Analysis: TX Senate Candidates Race To The Right
AUSTIN (AP) – The Republican candidates battling to replace retiring Sen. Kay Bailey Hutchison appear to be on a race to see who can strike the right conservative tone: not too moderate, not too Libertarian, but someplace uniquely Texan between the two.
The candidates are trying to claim the mantel of being the "true conservative." Whoever can convince voters they deserve the title will win the nomination, and in Republican-dominated Texas, that means they will likely move to Washington at the end of 2012.
The fiercest competitor is Ted Cruz, the fiery former state solicitor general, who is doing his best to paint the front-runner, Lt. Gov. David Dewhurst, as a timid moderate. Dewhurst has presided over the Senate since 2003 and has hammered out many compromises over the years, and Cruz seems intent on exposing every perceived lapse in Dewhurst's conservatism.
"There is a reason why voters are fed up with a candidate who says anything to get elected," said Cruz, using his best litigator's style at a debate in Austin on Thursday night. "We need to send someone who knows what he believes in, has firm principles, has a lifetime standing and fighting for the Constitution and who has a record as a fighter."
Attorney General Greg Abbott appointed Cruz to represent Texas before the U.S. Supreme Court between 2003 and 2008, but Cruz has never held elected office or sat in a legislative conference room hammering out new law.
Nevertheless, he has won support from former U.S. Rep. Dick Armey and other tea party activists who don't trust Dewhurst. He has the support of Armey's FreedomWorks, a conservative advocacy group that can help Cruz overcome Dewhurst's fundraising advantages and give Cruz a chance to be a serious challenger.
Dewhurst has so far done his best to brush off Cruz and focus his attacks on President Barack Obama. Former Arkansas Gov. Mike Huckabee has formally endorsed Dewhurst and Gov. Rick Perry has informally said he hopes Dewhurst wins. And the lieutenant governor is trying to use his record as a lawmaker to his advantage.
"Over the last three years, President Obama has been trampling on (our) rights, and as a life-long businessman, as someone who loves our country ... that's unacceptable," Dewhurst said. "That's why I am running for the U.S. Senate, to take my unique background and proven conservative experience -- having balanced budgets and cut spending -- to Washington to take our country back."
Former Dallas Mayor Tom Leppert also emphasizes actions over words, warning voters to only believe some or none of the soaring rhetoric coming from the other candidates. He also tries to walk the same narrow path Dewhurst must take, balancing his experience as a successful businessman with his time in elected office.
In Leppert's case, he brags about serving as the mayor of Dallas and restructuring the Police Department's budget while bringing down the crime rate, among other things.

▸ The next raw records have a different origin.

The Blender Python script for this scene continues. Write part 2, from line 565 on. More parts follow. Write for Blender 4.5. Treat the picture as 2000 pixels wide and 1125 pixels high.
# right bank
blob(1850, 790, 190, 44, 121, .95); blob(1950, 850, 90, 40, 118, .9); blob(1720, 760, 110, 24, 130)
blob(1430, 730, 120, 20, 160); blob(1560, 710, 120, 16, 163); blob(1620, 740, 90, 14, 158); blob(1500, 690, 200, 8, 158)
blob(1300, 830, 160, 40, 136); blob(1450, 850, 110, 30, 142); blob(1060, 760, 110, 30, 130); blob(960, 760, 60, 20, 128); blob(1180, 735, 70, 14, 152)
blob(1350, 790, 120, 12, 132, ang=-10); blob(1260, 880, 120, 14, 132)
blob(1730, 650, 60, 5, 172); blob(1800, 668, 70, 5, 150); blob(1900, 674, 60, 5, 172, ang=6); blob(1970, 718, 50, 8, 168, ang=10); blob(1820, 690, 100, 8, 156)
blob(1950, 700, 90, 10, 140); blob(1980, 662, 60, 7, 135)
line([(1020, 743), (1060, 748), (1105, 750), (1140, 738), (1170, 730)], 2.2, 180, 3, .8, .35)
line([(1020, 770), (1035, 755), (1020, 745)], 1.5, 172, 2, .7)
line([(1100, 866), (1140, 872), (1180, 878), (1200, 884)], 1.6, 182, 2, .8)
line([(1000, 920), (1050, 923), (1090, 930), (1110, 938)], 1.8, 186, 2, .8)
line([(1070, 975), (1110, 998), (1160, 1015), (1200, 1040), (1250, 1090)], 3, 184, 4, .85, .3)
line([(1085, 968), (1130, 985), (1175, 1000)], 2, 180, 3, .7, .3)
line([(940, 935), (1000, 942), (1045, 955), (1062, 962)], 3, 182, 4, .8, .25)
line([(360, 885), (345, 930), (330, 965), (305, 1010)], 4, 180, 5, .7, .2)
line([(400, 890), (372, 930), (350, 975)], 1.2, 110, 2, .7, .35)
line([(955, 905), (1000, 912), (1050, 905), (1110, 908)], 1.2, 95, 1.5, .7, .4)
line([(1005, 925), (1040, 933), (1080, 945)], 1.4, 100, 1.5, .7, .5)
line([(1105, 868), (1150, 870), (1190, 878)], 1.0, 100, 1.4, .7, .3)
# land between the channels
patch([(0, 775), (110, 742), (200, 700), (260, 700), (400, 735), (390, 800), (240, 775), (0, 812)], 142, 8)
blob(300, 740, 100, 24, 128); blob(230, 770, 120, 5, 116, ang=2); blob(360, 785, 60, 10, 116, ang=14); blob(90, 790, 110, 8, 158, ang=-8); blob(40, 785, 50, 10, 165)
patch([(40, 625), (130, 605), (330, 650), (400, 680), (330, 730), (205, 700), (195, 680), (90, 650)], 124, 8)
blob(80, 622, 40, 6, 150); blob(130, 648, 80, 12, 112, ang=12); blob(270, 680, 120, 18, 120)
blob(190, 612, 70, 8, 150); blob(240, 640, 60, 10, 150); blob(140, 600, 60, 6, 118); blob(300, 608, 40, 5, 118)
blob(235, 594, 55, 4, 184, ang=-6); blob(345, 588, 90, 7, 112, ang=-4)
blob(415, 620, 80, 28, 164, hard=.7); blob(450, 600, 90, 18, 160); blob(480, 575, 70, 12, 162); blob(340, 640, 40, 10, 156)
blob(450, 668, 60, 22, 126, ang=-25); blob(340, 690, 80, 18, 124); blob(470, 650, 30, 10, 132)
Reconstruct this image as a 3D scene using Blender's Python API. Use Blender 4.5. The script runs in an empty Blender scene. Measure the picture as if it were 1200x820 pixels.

"We all know what the problem is. We have overspent, we have overtaxed and we have over-regulated and we have a government that has gone far, far out of control," Leppert said. "For too long we have had professional politicians who love to make speeches, but won't deal with real solutions or won't make tough choices."
Leppert has promised to make those tough choices, regardless of whether they could end his political career.
On the populist, tea party-infused margins of the debate stage on Thursday stood former ESPN football analyst Craig James and Glenn Addison, a funeral home owner and school board member from Magnolia. They share a constitutional fundamentalism that would wipe out most of what the federal government does today and give responsibility for environmental protection, public education and labor law exclusively back to the states.
Neither man has experience in statewide or national politics, but they offered themselves up as the friendly athlete with family values and the every man with common sense who would do better in Washington than anyone with real political experience. They used lively metaphors and self-deprecating jokes that won over the conservative debate crowd and will do well in town hall meetings. But both men must overcome the novelty of their campaigns to convince the electorate to take them seriously.
The key question, though, remains how far right do Texas Republicans want their next U.S. senator to stand. As the state waits to hear when the primary election will take place, voters will have a full conservative spectrum to consider.